━━━ Data excerpt ━━━

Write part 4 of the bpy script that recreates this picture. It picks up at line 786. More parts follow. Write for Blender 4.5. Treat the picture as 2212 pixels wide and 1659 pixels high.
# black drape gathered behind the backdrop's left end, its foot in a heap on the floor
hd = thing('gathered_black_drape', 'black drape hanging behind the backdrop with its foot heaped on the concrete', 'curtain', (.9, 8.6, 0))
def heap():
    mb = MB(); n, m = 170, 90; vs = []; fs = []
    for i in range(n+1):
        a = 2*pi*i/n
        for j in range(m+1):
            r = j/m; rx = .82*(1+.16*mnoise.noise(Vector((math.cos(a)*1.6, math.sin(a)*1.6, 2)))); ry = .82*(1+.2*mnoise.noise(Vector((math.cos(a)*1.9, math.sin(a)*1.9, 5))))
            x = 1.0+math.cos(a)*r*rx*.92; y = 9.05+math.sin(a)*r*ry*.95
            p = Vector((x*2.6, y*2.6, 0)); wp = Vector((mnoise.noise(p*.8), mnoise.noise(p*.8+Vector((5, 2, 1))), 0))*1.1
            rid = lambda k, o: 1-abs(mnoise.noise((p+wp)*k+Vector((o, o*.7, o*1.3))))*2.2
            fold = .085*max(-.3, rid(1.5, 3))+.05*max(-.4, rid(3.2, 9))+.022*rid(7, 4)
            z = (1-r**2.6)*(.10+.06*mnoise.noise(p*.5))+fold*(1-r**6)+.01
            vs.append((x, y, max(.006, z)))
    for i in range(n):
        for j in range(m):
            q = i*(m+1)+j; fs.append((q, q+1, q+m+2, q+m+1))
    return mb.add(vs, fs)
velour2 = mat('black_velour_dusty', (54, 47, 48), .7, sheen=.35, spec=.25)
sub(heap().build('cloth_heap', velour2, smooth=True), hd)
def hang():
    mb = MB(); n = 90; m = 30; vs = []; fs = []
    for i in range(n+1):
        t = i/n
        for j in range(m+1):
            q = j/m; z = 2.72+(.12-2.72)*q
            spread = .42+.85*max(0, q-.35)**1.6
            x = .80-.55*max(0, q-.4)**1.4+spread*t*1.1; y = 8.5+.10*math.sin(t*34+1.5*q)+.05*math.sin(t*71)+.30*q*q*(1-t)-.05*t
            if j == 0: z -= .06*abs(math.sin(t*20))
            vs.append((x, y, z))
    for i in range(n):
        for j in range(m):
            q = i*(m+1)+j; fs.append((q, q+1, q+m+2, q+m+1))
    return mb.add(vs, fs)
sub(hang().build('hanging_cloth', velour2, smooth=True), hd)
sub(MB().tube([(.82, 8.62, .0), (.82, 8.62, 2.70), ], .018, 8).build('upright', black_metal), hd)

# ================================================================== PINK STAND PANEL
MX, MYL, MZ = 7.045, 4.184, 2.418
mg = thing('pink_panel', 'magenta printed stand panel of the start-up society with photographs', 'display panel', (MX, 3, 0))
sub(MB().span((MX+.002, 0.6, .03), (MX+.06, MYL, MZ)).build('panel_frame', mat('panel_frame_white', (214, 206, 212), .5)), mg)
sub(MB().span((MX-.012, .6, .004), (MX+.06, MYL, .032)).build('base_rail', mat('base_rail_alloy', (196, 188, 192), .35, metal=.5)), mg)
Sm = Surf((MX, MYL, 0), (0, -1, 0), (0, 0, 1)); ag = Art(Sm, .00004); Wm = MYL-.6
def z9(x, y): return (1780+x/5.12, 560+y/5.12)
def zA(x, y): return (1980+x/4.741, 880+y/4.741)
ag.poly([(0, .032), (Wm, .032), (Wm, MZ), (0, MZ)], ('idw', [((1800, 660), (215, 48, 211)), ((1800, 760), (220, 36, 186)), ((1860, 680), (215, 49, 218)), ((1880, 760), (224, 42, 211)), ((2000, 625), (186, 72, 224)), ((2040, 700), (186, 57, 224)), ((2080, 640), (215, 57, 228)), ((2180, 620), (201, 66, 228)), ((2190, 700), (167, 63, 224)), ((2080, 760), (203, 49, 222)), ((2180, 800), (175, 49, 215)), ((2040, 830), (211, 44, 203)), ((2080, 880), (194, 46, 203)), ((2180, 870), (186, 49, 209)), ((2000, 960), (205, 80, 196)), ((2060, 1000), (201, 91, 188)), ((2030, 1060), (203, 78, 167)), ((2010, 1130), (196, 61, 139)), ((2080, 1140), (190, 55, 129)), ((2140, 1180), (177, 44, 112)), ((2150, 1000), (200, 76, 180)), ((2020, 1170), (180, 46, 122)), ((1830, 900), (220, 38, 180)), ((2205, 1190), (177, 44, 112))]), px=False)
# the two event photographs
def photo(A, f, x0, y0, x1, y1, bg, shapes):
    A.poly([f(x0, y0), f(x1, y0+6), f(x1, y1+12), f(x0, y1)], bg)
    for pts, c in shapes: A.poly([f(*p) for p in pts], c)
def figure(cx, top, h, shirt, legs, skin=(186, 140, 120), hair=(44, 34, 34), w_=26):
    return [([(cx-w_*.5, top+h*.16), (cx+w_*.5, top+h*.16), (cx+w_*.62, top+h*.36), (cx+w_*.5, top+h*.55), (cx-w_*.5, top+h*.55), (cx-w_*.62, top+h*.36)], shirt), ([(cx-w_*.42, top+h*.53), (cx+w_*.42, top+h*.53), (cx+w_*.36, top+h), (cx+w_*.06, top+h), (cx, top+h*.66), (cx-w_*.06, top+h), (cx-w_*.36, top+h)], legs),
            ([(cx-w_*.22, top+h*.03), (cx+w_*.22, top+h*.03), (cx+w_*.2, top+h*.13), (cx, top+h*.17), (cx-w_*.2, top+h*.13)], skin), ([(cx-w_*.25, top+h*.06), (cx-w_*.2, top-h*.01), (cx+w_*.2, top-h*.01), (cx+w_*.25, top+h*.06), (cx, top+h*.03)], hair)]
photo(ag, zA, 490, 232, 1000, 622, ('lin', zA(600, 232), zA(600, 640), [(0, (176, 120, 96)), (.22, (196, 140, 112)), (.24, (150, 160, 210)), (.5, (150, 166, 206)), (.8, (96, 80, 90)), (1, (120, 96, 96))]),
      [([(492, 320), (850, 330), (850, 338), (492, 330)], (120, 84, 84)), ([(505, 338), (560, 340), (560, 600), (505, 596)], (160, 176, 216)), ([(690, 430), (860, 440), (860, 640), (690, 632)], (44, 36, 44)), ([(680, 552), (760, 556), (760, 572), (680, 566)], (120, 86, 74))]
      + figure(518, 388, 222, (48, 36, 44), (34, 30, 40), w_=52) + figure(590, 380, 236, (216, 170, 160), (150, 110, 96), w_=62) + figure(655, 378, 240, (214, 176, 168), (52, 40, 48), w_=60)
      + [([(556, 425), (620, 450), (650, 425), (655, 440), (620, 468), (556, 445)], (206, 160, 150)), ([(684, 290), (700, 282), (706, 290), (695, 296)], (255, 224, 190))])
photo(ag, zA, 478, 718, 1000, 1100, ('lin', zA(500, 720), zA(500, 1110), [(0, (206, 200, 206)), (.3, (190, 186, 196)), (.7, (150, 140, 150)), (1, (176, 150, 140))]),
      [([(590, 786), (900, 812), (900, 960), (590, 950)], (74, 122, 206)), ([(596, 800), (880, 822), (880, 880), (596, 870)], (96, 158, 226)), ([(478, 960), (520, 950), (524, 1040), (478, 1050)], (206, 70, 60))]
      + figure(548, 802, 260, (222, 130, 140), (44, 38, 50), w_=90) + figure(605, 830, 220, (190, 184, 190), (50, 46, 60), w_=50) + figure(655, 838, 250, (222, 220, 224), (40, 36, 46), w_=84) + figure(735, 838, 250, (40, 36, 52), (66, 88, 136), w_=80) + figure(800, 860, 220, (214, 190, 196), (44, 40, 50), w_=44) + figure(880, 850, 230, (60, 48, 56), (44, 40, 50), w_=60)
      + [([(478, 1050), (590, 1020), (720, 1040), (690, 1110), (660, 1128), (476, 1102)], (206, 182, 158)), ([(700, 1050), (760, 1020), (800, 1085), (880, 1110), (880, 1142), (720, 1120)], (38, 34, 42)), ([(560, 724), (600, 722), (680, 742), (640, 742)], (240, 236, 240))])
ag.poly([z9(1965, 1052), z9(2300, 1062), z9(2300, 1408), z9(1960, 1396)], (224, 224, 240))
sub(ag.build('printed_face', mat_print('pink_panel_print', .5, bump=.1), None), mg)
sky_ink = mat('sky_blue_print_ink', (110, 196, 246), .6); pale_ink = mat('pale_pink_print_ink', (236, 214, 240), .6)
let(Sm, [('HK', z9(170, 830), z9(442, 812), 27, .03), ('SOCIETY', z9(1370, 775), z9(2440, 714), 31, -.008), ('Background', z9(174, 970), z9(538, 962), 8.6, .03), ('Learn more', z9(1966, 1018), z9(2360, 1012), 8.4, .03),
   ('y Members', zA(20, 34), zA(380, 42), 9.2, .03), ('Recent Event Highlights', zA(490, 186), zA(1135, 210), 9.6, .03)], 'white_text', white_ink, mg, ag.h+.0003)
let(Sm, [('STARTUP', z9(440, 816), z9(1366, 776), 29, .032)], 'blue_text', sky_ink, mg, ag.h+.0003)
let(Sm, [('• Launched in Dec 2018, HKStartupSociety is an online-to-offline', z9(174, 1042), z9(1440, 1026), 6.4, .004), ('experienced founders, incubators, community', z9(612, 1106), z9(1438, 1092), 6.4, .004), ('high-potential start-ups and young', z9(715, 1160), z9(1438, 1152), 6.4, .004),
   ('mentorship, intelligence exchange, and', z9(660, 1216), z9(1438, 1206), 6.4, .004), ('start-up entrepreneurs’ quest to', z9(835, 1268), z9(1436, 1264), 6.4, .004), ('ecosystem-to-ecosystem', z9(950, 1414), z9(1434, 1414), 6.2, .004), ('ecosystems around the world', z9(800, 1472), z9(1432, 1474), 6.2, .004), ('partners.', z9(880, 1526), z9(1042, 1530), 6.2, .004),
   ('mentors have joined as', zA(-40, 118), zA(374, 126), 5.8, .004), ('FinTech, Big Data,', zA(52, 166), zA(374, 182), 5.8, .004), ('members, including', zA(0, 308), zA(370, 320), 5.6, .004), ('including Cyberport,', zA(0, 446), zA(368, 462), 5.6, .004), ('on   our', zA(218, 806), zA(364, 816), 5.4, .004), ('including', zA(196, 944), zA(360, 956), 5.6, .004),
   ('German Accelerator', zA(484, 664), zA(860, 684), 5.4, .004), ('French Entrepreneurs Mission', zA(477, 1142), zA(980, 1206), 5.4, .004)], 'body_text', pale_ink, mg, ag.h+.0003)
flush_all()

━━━

» Written problem: Beginning at the first line above, repeat exactly until the line containing "8).build('upright', black_metal), hd)", which is included.

» Answer to the exercise:
Write part 4 of the bpy script that recreates this picture. It picks up at line 786. More parts follow. Write for Blender 4.5. Treat the picture as 2212 pixels wide and 1659 pixels high.
# black drape gathered behind the backdrop's left end, its foot in a heap on the floor
hd = thing('gathered_black_drape', 'black drape hanging behind the backdrop with its foot heaped on the concrete', 'curtain', (.9, 8.6, 0))
def heap():
    mb = MB(); n, m = 170, 90; vs = []; fs = []
    for i in range(n+1):
        a = 2*pi*i/n
        for j in range(m+1):
            r = j/m; rx = .82*(1+.16*mnoise.noise(Vector((math.cos(a)*1.6, math.sin(a)*1.6, 2)))); ry = .82*(1+.2*mnoise.noise(Vector((math.cos(a)*1.9, math.sin(a)*1.9, 5))))
            x = 1.0+math.cos(a)*r*rx*.92; y = 9.05+math.sin(a)*r*ry*.95
            p = Vector((x*2.6, y*2.6, 0)); wp = Vector((mnoise.noise(p*.8), mnoise.noise(p*.8+Vector((5, 2, 1))), 0))*1.1
            rid = lambda k, o: 1-abs(mnoise.noise((p+wp)*k+Vector((o, o*.7, o*1.3))))*2.2
            fold = .085*max(-.3, rid(1.5, 3))+.05*max(-.4, rid(3.2, 9))+.022*rid(7, 4)
            z = (1-r**2.6)*(.10+.06*mnoise.noise(p*.5))+fold*(1-r**6)+.01
            vs.append((x, y, max(.006, z)))
    for i in range(n):
        for j in range(m):
            q = i*(m+1)+j; fs.append((q, q+1, q+m+2, q+m+1))
    return mb.add(vs, fs)
velour2 = mat('black_velour_dusty', (54, 47, 48), .7, sheen=.35, spec=.25)
sub(heap().build('cloth_heap', velour2, smooth=True), hd)
def hang():
    mb = MB(); n = 90; m = 30; vs = []; fs = []
    for i in range(n+1):
        t = i/n
        for j in range(m+1):
            q = j/m; z = 2.72+(.12-2.72)*q
            spread = .42+.85*max(0, q-.35)**1.6
            x = .80-.55*max(0, q-.4)**1.4+spread*t*1.1; y = 8.5+.10*math.sin(t*34+1.5*q)+.05*math.sin(t*71)+.30*q*q*(1-t)-.05*t
            if j == 0: z -= .06*abs(math.sin(t*20))
            vs.append((x, y, z))
    for i in range(n):
        for j in range(m):
            q = i*(m+1)+j; fs.append((q, q+1, q+m+2, q+m+1))
    return mb.add(vs, fs)
sub(hang().build('hanging_cloth', velour2, smooth=True), hd)
sub(MB().tube([(.82, 8.62, .0), (.82, 8.62, 2.70), ], .018, 8).build('upright', black_metal), hd)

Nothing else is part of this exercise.